┌──

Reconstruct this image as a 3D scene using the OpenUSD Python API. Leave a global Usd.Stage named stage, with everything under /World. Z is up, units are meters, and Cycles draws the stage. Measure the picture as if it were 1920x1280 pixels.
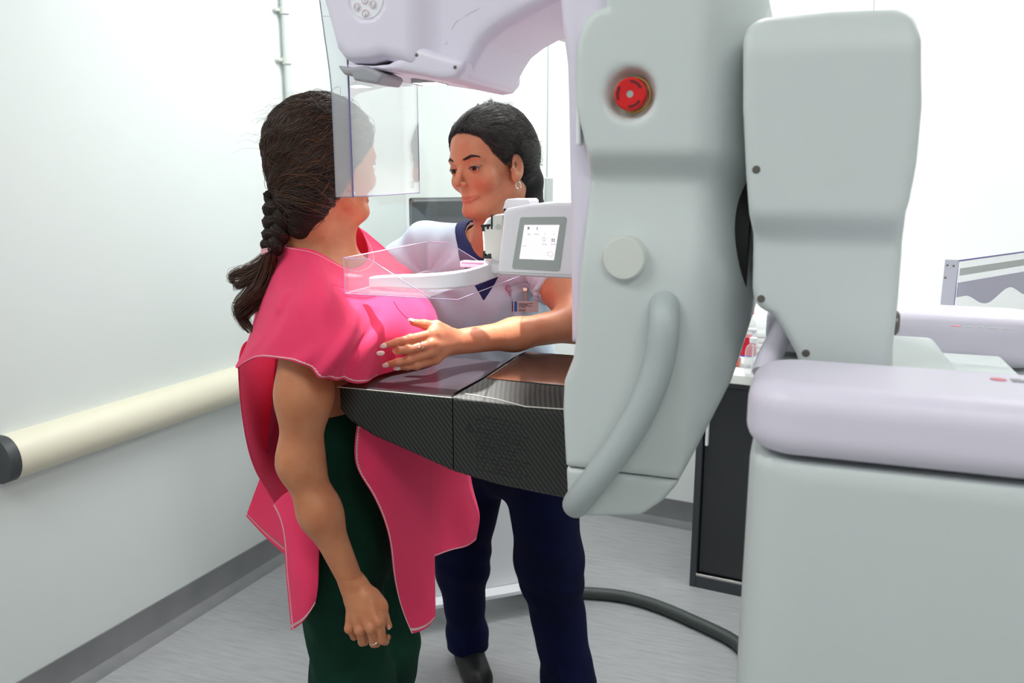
import math, random
import numpy as np, trimesh, usdkit, meshkit
from pxr import Usd, UsdGeom, UsdLux, UsdShade, Gf, Sdf, Vt
from shapely.geometry import Polygon, LineString, Point
from scipy.interpolate import CubicSpline, RectBivariateSpline
import manifold3d as m3

stage = Usd.Stage.CreateInMemory()
UsdGeom.SetStageUpAxis(stage, 'Z'); UsdGeom.SetStageMetersPerUnit(stage, 1.0)
UsdGeom.Xform.Define(stage, '/World'); UsdGeom.Scope.Define(stage, '/World/Looks')
rng = np.random.default_rng(7)

# ---------------------------------------------------------------- camera, light, exposure
# world axes: x along the machine from patient to column, y away across it, z up; the camera stands at the origin
FPX, EYE, PITCH, YAW = 1550.0, 1.48, math.radians(11.84), math.radians(19.0)
FW = np.array([-math.sin(YAW) * math.cos(PITCH), math.cos(YAW) * math.cos(PITCH), -math.sin(PITCH)])
RT = np.array([math.cos(YAW), math.sin(YAW), 0.0]); UP = np.cross(RT, FW); CAM = np.array([0, 0, EYE])
cam = UsdGeom.Camera.Define(stage, '/World/camera')
cam.CreateHorizontalApertureAttr(36.0); cam.CreateVerticalApertureAttr(24.0)
cam.CreateFocalLengthAttr(36.0 * FPX / 1920); cam.CreateFStopAttr(5.0); cam.CreateFocusDistanceAttr(1.72)
cam.CreateClippingRangeAttr((0.02, 100.0))
_m = np.eye(4); _m[0, :3], _m[1, :3], _m[2, :3], _m[3, :3] = RT, UP, -FW, CAM
cam.AddTransformOp().Set(Gf.Matrix4d(*_m.ravel().tolist()))
cam.CreateExposureAttr(-0.55)

ROT = math.radians(-6.3)            # the room's axes against the machine's
CORNER = np.array([-1.723, 3.494])  # back left corner of the room
RA, RB = np.array([math.cos(ROT), math.sin(ROT)]), np.array([math.sin(-ROT), math.cos(ROT)])   # along the back wall, along the left wall
def room(a, b, z=0.0):
    q = CORNER + a * RA - b * RB
    return np.array([q[0], q[1], z])

# ceiling light panels (the room's only light besides the lamp in the tube head): (a, b) in the room, size, strength
PANELS = [(1.1, 1.05, 1.2, 0.6, 17.0), (2.9, 0.9, 1.2, 0.6, 6.0), (0.75, 3.3, 1.2, 0.6, 7.0), (2.9, 3.6, 1.2, 0.6, 7.0)]
def ceiling_light(name, a, b, w, h, k):
    L = UsdLux.RectLight.Define(stage, name); L.CreateWidthAttr(w); L.CreateHeightAttr(h); L.CreateIntensityAttr(k); L.CreateColorAttr((0.97, 1.0, 0.985))
    L.AddTranslateOp().Set(Gf.Vec3d(*map(float, room(a, b, 2.655)))); L.AddRotateZOp().Set(math.degrees(ROT))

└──

» **What the exercise asks**:
Leave out the pictures and repeat the lines from the start of the material through the line with "import manifold3d as m3", inclusive.

» **Exercise output**:
Reconstruct this image as a 3D scene using the OpenUSD Python API. Leave a global Usd.Stage named stage, with everything under /World. Z is up, units are meters, and Cycles draws the stage. Measure the picture as if it were 1920x1280 pixels.
import math, random
import numpy as np, trimesh, usdkit, meshkit
from pxr import Usd, UsdGeom, UsdLux, UsdShade, Gf, Sdf, Vt
from shapely.geometry import Polygon, LineString, Point
from scipy.interpolate import CubicSpline, RectBivariateSpline
import manifold3d as m3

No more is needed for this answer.